Anlass des Konflikts zwischen der EU und Polen ist ein Urteil des Europäischen Gerichtshofs, das auf dem Artikel 6 der EU-Menschenrechtskonvention basiert, der jeder Person das Recht einräumt, „dass über Streitigkeiten (…) oder über eine gegen sie erhobene strafrechtliche Anklage von einem unabhängigen und unparteiischen, auf Gesetz beruhenden Gericht, in einem fairen Verfahren (…) verhandelt wird“. Nachdem die polnische Regierung dies für das eigene Verfassungsgericht ausgehebelt hatte und damit faktisch die Trennung der demokratischen Grundpfeiler aufgehoben hat, fanden die von der Regierung bestellten und kontrollierten Verfassungsrichter eine höchst seltsame Parade, um weiter gegen das EU-Urteil vorzugehen. Um zu begründen, warum Polens Verfassungsrichter inzwischen nicht mehr unabhängig sind, sondern von der Politik eingesetzt, abberufen und kontrolliert werden, erklärte das Gericht, dass es eigentlich gar kein Gericht sei und deswegen auch die Regeln der EU-Menschenrechtskonvention nicht einhalten müsse. Dass auch Polen, wie 46 andere Länder, diese Konvention unterzeichnet hat, interessiert in Warschau nicht mehr.

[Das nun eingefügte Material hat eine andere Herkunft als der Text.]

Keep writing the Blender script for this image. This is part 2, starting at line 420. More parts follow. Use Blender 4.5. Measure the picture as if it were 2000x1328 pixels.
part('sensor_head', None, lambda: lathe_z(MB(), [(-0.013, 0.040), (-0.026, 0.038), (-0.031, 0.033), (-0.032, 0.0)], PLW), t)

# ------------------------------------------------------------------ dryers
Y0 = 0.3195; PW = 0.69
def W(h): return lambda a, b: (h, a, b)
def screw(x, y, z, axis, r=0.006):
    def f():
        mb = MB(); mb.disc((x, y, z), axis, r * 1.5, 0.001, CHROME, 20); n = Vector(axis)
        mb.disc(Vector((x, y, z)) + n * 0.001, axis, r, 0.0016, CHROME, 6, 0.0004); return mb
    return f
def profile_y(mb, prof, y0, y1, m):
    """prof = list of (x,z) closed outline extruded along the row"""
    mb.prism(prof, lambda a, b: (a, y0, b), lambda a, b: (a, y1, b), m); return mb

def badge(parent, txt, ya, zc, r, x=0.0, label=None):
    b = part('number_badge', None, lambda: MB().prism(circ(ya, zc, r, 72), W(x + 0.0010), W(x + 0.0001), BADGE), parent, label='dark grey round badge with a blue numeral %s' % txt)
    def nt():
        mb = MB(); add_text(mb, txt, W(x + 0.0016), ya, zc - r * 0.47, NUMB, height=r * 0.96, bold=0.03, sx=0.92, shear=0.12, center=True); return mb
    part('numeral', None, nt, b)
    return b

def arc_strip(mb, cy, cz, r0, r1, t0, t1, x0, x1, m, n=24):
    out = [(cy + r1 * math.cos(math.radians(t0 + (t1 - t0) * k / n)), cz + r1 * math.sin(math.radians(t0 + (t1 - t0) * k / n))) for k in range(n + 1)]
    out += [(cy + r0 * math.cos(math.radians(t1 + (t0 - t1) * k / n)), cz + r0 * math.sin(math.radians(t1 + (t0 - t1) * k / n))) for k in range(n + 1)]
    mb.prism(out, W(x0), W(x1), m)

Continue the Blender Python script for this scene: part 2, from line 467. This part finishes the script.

Doch der inzwischen völlig unverständliche Anti-Europa-Kurs findet in der polnischen Bevölkerung nur wenig Beifall. Denn auch die polnische Bevölkerung bekommt die Spannungen mit, die gerade in ganz Zentral-Europa herrschen und bereits die Ablehnung europäischer Hilfe an der Grenze zwischen Belarus und Polen hat viele Polen sehr verwundert. Sich in einer solchen Bedrohungslage gegen diejenigen zu stellen, die Hilfe leisten können, nur um seine ultranationalistischen Phantasien auszuleben, das ist nicht das, was die polnische Bevölkerung von ihrer Regierung erwartet.

Dass ein Gericht, in diesem Fall das polnische Verfassungsgericht, sich selbst als „eigentlich kein Gericht“ bezeichnet und sich damit selbst gleichzeitig die Autorität abspricht, ist ein ungeheuerlicher Vorgang. Ebenso ungeheuerlich ist, dass ein Mitgliedsland des Europarats (von dem der Europäische Gerichtshof für Menschenrechte organisatorisch abhängt) meint, Teile der EU-Menschrechtskonvention außer Kraft setzen zu können, ist ebenso ungeheuerlich. Daher war es wenig verwunderlich, dass sich die Generalsekretärin des Europarats, Marija Pejčinović Burić zu Wort meldete: „Das heutige Urteil des polnischen Verfassungsgerichts ist beispiellos und gibt Anlass zu ernster Besorgnis“ sagte Burić, „denn alle 47 Mitgliedsstaaten hätten sich verpflichtet, die in der Europäischen Menschenrechtskonvention festgelegten Rechte und Freiheiten zu gewährleisten“. Und da auch Polen diese Konvention unterzeichnet hat, gilt dies auch für Polen.

Was die ultranationalistische Regierung allerdings vergisst, ist die eigene Vergangenheit. Denn Polen hat eine „Tradition“, wenn es darum geht, repressive Regierungen zu stürzen. So, wie vor einigen Jahrzehnten, als ein Elektriker der Danziger Ursus-Werft, Lech Walesa, mit der Gewerkschaft „Solidanosc“ den Startschuss gab, das Militärregime unter General Jaruselski abzusetzen. Wenn die polnische Regierung so weitermacht, werden sich die Polen dagegen wehren, denn der Weg der Regierungspartei PiS führt geradewegs zum „Polxit“, den unter den aktuellen Bedingungen wohl niemand in Europa bedauern würde. Es ist an der Zeit, dass sich die polnische Bevölkerung gegen diesen irrwitzigen Kurs ihrer Regierung wehrt.